Back to why I was in the basement working on my indoor garden. My whole goal was to get the laundry room clean and organized before I start pouring my efforts into the yard. Some items needed to go back where they belonged. It's been raining and so it is easier to stay and work indoors.
I knew the laundry room would take a while so I started with the drawers. Lots of little disorganized odds and ends and bits of dust and grime. It feels so good to get it all cleaned out. I scrubbed the drawers and trays. They were once again white inside.

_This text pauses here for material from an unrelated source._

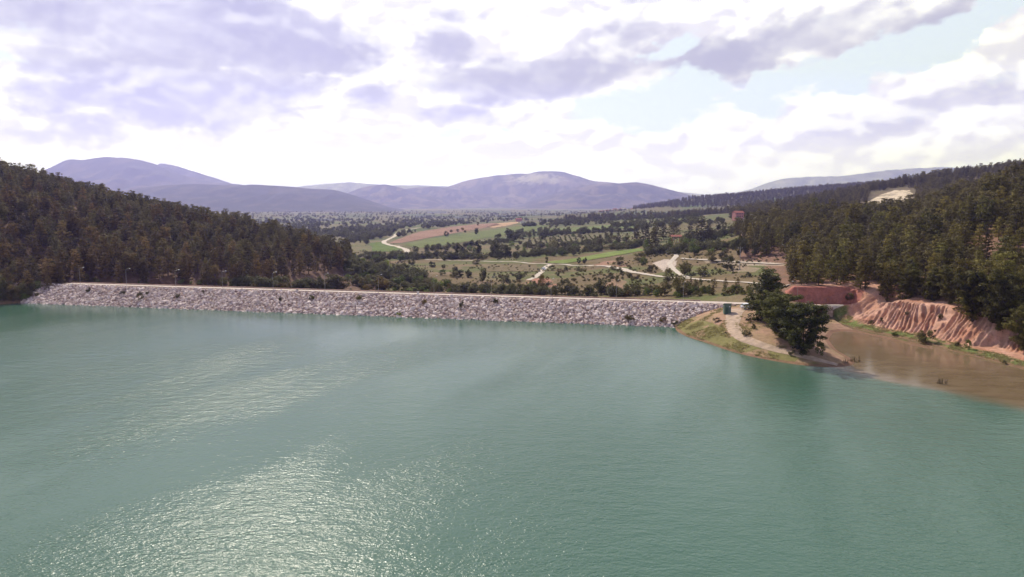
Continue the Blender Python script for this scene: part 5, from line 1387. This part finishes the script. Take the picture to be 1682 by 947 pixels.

Kind of reminds me of repentance. Sometimes in our lives we don't realized that certain things needs to be cleaned up before we can continue to progress. For years I had no idea how much control anxiety had over me. How much control I had allowed it to take. I've spent time working with a wonderful counselor and then using the work book she recommended for follow up. Since then I've started swimming again and skiing. While I was afraid at first, I exercised my ability to choose to spend time with my family and to choose to do things I love. I found new things to enjoy and am progressing in life again. Choice is so powerful. The grime of anxiety is slowly but surely being wiped away from my life.
Wonderful new or refined activities fill my life just like the organized items that went back into the drawers in my laundry room.